I can assure you that General Schoomaker and the leadership in the Army and certainly General Whitcomb are sensitive to the fact that not every vehicle has the degree of armor that would be desirable for it to have, but that they’re working at it at a good clip. It’s interesting, I’ve talked a great deal about this with a team of people who’ve been working on it hard at the Pentagon. And if you think about it, you can have all the armor in the world on a tank and a tank can be blown up. And you can have an up-armored humvee and it can be blown up. And you can go down and, the vehicle, the goal we have is to have as many of those vehicles as is humanly possible with the appropriate level of armor available for the troops. And that is what the Army has been working on.
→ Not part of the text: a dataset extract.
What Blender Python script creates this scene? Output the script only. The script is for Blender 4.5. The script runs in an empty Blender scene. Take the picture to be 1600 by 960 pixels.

Pop Quiz. Which vehicle would you want to be driving through downtown Fallujah?
or
Uh, yea. I thought so.
I was shocked when I heard Rumsfelds Q&A on the radio. If you commit your troops to battle, especially in a pre-emptive war, you owe it to them to provide good protection. There will always be tradeoffs, you can't give every soldier the latest, greatest, most expensive, set of gear. But giving them a HumVee armoured with canvas is irresponsible.
There are two ways to produce armoured Humvees,
One method is to add armor kits to unprotected Humvees. The other way is to build them from scratch at the factory. The latter are known in Pentagon-ese as up-armored Humvees; they offer more protection than the retrofitted variety but take longer to produce.
A new up-armored Humvee costs about $150,000. At the start of the war, the army needed about 20,000 armored Humvees, of which it had very few. That would have cost $3,000,000,000 to procure.
As of today, CNN reports
Lt. Gen. R. Steven Whitcomb, commander of the 3rd Army said 22,000 of 30,000 vehicles in Iraq, Afghanistan and other Central Command bases have additional armor. Of those vehicles, 6,000 are factory retrofitted Humvees -- 2,100 short of the military's goal. About another 10,000 Humvees have been outfitted with add-on kits.
Lets look at some of Sec. Rumsfeld's statements:
1. "And it’s essentially a matter of physics. It isn’t a matter of money. It isn’t a matter on the part of the Army of desire. It’s a matter of production and capability of doing it."
Is he saying the greatest economic and military power in the world hasn't been able to slap some armour on some trucks since they started planning this war in January 2001? Horseshit.
The US ramped up aircraft production from 2,100 in 1939 to 85,900 in 1943. They could do this, from a much smaller industrial base then today, because the political willpower was there. Don't tell me that we couldn't produce 20,000 properly armoured vehicles for our troops.
2. "And if you think about it, you can have all the armor in the world on a tank and a tank can be blown up. And you can have an up-armored humvee and it can be blown up."
Technically true, but why the hell say that to a room full of soldiers driving your crappy humvees?
While technically true, who cares! they sure do a lot better then canvas. Up armored vehicles can:
stop armor-piercing 7.62-millimeter rounds, provide protection from the blast of a 155- millimeter shell exploding overhead and could withstand a 12- pound mine detonation under the front axle.
3. "It isn’t a matter of money."
Again, crap. First, the Bush Admin's original budget for 2005 had $0 for armour kits, and funding for 818 up-armoured vehicles. This funding has been sorted out, but shows the level of importance they put on providing armoured vehicles.
Second, don't tell me that if the US government put out an attractive enough bid for armoured Humvees, that someone, somewhere wouldn't make them. It ain't rocket science.
Third, look at the evidence. Since this town hall meeting, Armour Holding Inc has agreed to boost production of armored Humvee's by over 20%.